C’est avec un fils et une grossesse que Nongma Toukpal Sawadogo arrive dans la maison de son père, trois cases rondes couvertes de chaumes. Pour survivre et aider son père à prendre soin de ses enfants. Ainsi, elle se lance dans la restauration. Mais elle fait faillite à cause de son infirmité. Décidée à se battre, elle se joint à une revendeuse de riz pour l’aider. Sans toutefois, oublier son projet : « ouvrir son propre kiosque, avoir deux personnes pour l’aider, acheter des articles se promener pour les revendre dans la ville de Cinkansé », explique-t-elle.
Pour sa belle-mère Lizata Ouédraogo « une aide financière au profit de Nongma Toukpal Sawadogo serait un atout pour qu’elle puisse se construire une économie autonome.

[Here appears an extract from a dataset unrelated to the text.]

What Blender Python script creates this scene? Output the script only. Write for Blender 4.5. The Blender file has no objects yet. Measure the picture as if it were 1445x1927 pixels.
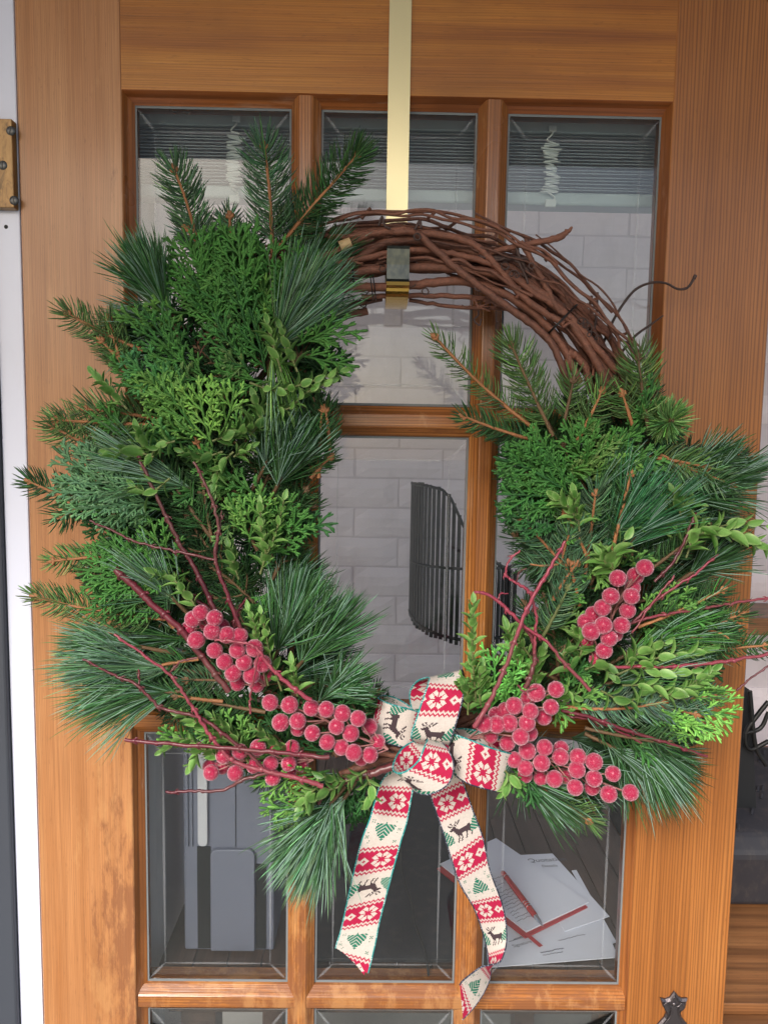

Elle est encore jeune, si elle commence tout de suite, dans deux ou trois ans, elle sera propriétaire de son propre coin. La surdité n’est pas un handicap qui peut l’empêcher de se battre pour sa vie, vu qu’elle a la volonté ». Quant à son petit-frère Balégnan Nongma Sawadogo, 17 ans, apprenti-maçon à Ouagadougou, venu pour le deuil « Nongma Toukpal Sawadogo veut travailler, mais il manque un fond de début, elle se débrouille toujours pour nous. Travailler, même là où c’est dur ».
Avec ses yeux bleus et sa bonne volonté, Nongma Toukpal Sawadogo ne se laisse pas impressionné par son handicap. Elle se lève chaque matin pour rejoindre son service, en attendant d’ouvrir son propre kiosque, dans l’avenir.